The first advance review for The Fear Within

I'm still in Detroit (for one more day) finishing up research for Detroit: A Biograhy, and received a nice email from the publicity folks at Rutgers University Press: the first advance review for The Fear Within from Kirkus Reviews. They seem to like it, which is always reassuring for a writer. It's in the February 1 issue, limited to subscribers, but I was lucky enough to get a copy of it.
An evenhanded revisiting of the trial of the U.S. Communist Party leaders that tested the pernicious efficacy of the Smith Act.

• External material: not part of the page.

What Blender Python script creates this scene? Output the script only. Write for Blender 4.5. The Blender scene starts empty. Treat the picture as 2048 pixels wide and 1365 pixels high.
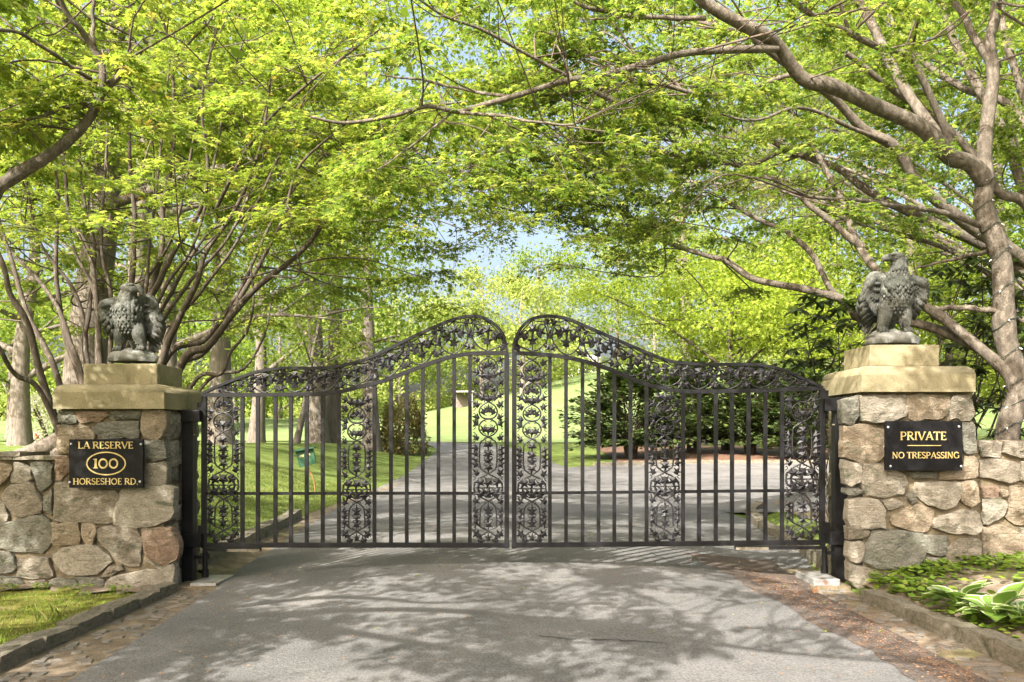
import bpy, bmesh, math, random
import numpy as np
from mathutils import Vector, Matrix, Euler
rng = np.random.default_rng(7)
random.seed(7)
S = bpy.context.scene
C = bpy.context.collection
R = math.radians

# ------------------------------------------------------------------ camera, sky, sun, exposure
F_PX, HOR, EYE = 1705.0, 872.0, 1.4
cam = bpy.data.cameras.new('camera')
cam.sensor_width = 36.0
cam.lens = 36.0 * F_PX / 2048.0
cam.shift_y = (HOR - 682.5) / 2048.0
cam.clip_end = 900.0
camo = bpy.data.objects.new('camera', cam)
camo.location = (0, 0, EYE)
camo.rotation_euler = (R(90), 0, 0)
C.objects.link(camo)
S.camera = camo

SUN_EL, SUN_X, SUN_Y = R(41), -0.55, -0.83
w = bpy.data.worlds.new('World')
S.world = w
w.use_nodes = True
nt = w.node_tree
nt.nodes.clear()
sky = nt.nodes.new('ShaderNodeTexSky')
sky.sky_type = 'NISHITA'
sky.sun_disc = False
sky.sun_elevation = SUN_EL
sky.sun_rotation = math.atan2(SUN_X, SUN_Y)
sky.air_density = 1.0
sky.dust_density = 10.0
sky.ozone_density = .3
bgn = nt.nodes.new('ShaderNodeBackground')
bgn.inputs['Strength'].default_value = 0.15
wo = nt.nodes.new('ShaderNodeOutputWorld')
nt.links.new(sky.outputs[0], bgn.inputs[0])
nt.links.new(bgn.outputs[0], wo.inputs[0])

sl = bpy.data.lights.new('sun', 'SUN')
sl.energy = 4.6
sl.angle = R(0.55)
sl.color = (1.0, 0.945, 0.86)
so = bpy.data.objects.new('sun', sl)
C.objects.link(so)
n_ = math.hypot(SUN_X, SUN_Y)
tosun = Vector((SUN_X / n_ * math.cos(SUN_EL), SUN_Y / n_ * math.cos(SUN_EL), math.sin(SUN_EL)))
so.rotation_euler = (-tosun).to_track_quat('-Z', 'Y').to_euler()
so.location = tosun * 60
S.view_settings.view_transform = 'Standard'
S.view_settings.look = 'None'
S.view_settings.gamma = 1
S.view_settings.exposure = 1.8
S.view_settings.use_curve_mapping = False
S.cycles.max_bounces = 8
S.cycles.diffuse_bounces = 5
S.cycles.transmission_bounces = 5
S.cycles.caustics_reflective = False
S.cycles.caustics_refractive = False
S.cycles.sample_clamp_indirect = 8
S.cycles.use_denoising = True

# ------------------------------------------------------------------ helpers
def P(px, py, Y):
    """photo pixel at depth Y -> world point (used to read measures off the photograph)"""
    return np.array([(px - 1024.0) / F_PX * Y, Y, EYE + (HOR - py) / F_PX * Y])

def smooth(t):
    t = np.clip(t, 0, 1)
    return t * t * (3 - 2 * t)

def tag(o, label=None, cat=None, group=None, kind=None):
    if label: o['label'] = label
    if cat: o['category'] = cat
    if group: o['group'] = group
    if kind: o['kind'] = kind
    return o

WL = {}
def link(name, data, parent=None, loc=(0, 0, 0), rot=None, scale=None):
    """loc is in world metres; parents are never rotated"""
    o = bpy.data.objects.new(name, data)
    C.objects.link(o)
    loc = Vector(loc)
    WL[o.name] = loc
    if parent is not None:
        o.parent = parent
        o.location = loc - WL[parent.name]
    else:
        o.location = loc
    if rot is not None: o.rotation_euler = rot
    if scale is not None: o.scale = scale
    return o

def thing(name, loc, label, cat, group=None):
    return tag(link(name, None, None, loc), label, cat, group)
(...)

Journalist Martelle (Blood Passion: The Ludlow Massacre and Class War in the American West, 2007) focuses on Dennis v. the United States of America, which had dramatic and disturbing ramifications to First Amendment rights to this day—e.g., the Patriot Act, which the author mentions but does not dwell on. In August 1945, Soviet spy turned FBI informer Elizabeth Bentley spilled incriminating evidence about leaders of the U.S. Communist Party, and the two-count indictment was handed down, charging 12 men with violating the Smith Act because they “unlawfully, willfully, and knowingly did conspire with each other” by their society and meetings to “teach and advocate the overthrow and destruction of the Government of the United States by force and violence.” Among the men were New York City Councilman Benjamin Davis, Jr., Daily Worker editor John Gates, decorated war hero Robert Thompson, top party leader William Z. Foster and general secretary Eugene Dennis. The nine-month Foley Square trial became a cause célèbre, not only for the anti-Communist crusaders, including Harry Truman, who was up for reelection, but for defenders of the First Amendment and radical activists who believed fiercely that the men were innocent and being framed for their beliefs. Their defense should have been an opportunity to defend their political views and present an education in Marxism and Leninism, as Dennis did vociferously during the trial, representing himself. Instead, Judge Harold R. Medina threw the book at them, and at their attorneys, who received jail time and disbarment. Not until the Warren Court of the ’50s did the “roundups” cease.

Martelle treads carefully through the evidence, keeping a close harness on his own sympathies for the defendants.